Wilder's inspirations for Our Town are myriad, ranging from his own archeological study in Rome in 1920, to conversations with his family, to the sort of experimental theatre in which he was interested. Writers like Gertrude Stein and James Joyce influenced his work as well. "Wilder's Our Town was shaped by his imagination and memory, his experience with family and friends, his love of country, his concern about world events, and his passion for the theater," wrote Penelope Niven in her biography "Thornton Wilder -- A Life."

Perhaps the most quoted line about the play comes from Wilder himself in 1957: "The play is an attempt to find a value above all price for the smallest events in our daily life." But Wilder wrote an addendum to that statement in the 1960s. "But that is absurd. The generations of men follow upon one another in apparently endless repetition. They are born; they grow up; they marry; they have children; they die.
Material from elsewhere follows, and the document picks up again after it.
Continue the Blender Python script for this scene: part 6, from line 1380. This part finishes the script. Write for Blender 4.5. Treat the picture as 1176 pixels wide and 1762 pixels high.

Where shall we seek a "value above all price" in these recurrent situations? ... In the last act of Our Town the author places upon the stage a character who - like the member of the audience - partakes of the 'smallest events of our daily life' and is also a spectator of them. She learns that each life - though it appears to be a repetition among millions - can be felt to be inestimably precious. Though the realization of it is present to us seldom, briefly and incommunicably. At that moment there are no walls, no chairs, no tables: all is inward. Our true life is in the imagination and in the memory."

No American writer has been as successful as Thornton Wilder as both a dramatist and a serious novelist. Wilder was born in Madison, Wisconsin in 1897. Wilder lived an itinerant childhood due to his father's work as a diplomat, although the family did live briefly in New Haven for a time. He attended Oberlin College and graduated from Yale in 1920. Using the proceeds from The Bridges of San Luis Rey, he built a home for his family on Deepwood Drive in Hamden. He used the home as a base of operations for the rest of his life, although he spent as many as 200 days a year away, needed the time away as inspiration for his writing.

His novel The Bridge of San Luis Rey, a bestseller, won the Pulitzer Prize in 1928. Two of his full-length plays, Our Town and The Skin of Our Teeth, received Pulitzer Prizes in 1938 and 1943, respectively. The Matchmaker saw Broadway success both on its own, running for close to 500 performances, and in its adaptation to the hit musical Hello, Dolly! Wilder also was an accomplished teacher, speaker, and actor (he regularly played The Stage Manager in Our Town and Mr. Antrobus in The Skin of Our Teeth). Wilder died in 1975 and is buried alongside his family in Mount Carmel Cemetery in Hamden.